The Old Murroe School was also in operation and would have been providing education to the children in its area in the early 1900’s, with the new school being built and opened in the 1960s.  and like all schools at the time pupils would be absent from school when the hard work had to be done on the farm.  

Among the other schools in the area were at Roshine which has closed and Kildarragh which only closed in the 1980’s when its pupils moved to Creeslough.

Around this same time, the Ballymore School would have been providing education to all the children in the area and among those who would have attended in the early 1920’s would have been the late Bridget McBride from Knocknafaugher who only passed away recently. The School at Ballymore continued to educate the children of the area until Faugher NS was opened. 

Like Ballymore, Faugher NS continues to provide education for the children of the area and this is due in no small way to the campaign led by the parents in the 1980’s to keep the school open when plans were made to close the school and move their pupils elsewhere.

Ireland was largely a rural economy back then and the horses and carts were the driving force on the farms and the hiring fairs were still a fact of life which saw many children take the train to Letterkenny to be hired in the agricultural heartland of the Laggan and elsewhere.  The impact on this is that a lot of children would be absent from these schools to help with the farmwork. 

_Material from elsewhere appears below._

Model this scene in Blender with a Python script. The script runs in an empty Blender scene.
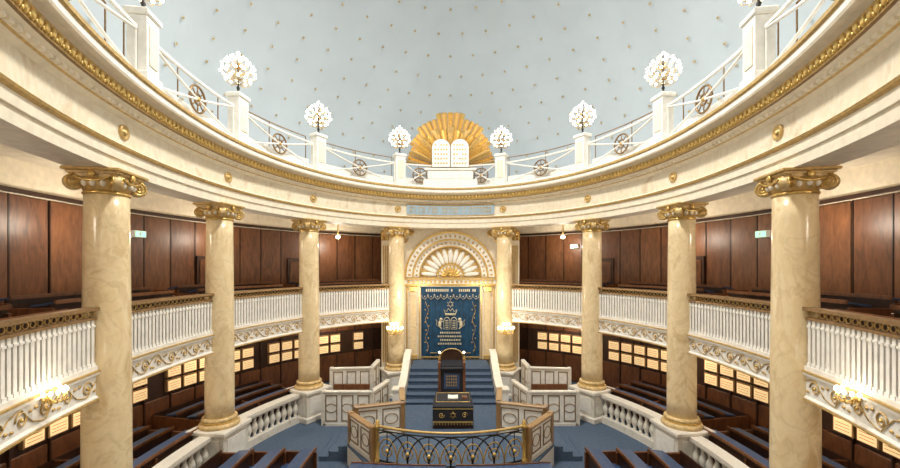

This is just a small history of some of the schools in the area and things have certainly changed in the past 100 years. Those at school back then just at the start of the Irish Free State could hardly have thought that in a few short months a Civil War would have broken out and only seventeen years later would find themselves in ‘The Emergency’ as the Second World War was known here would break out and they would certainly not have known about the technological advances which would take place during their lifetime and change their lives forever.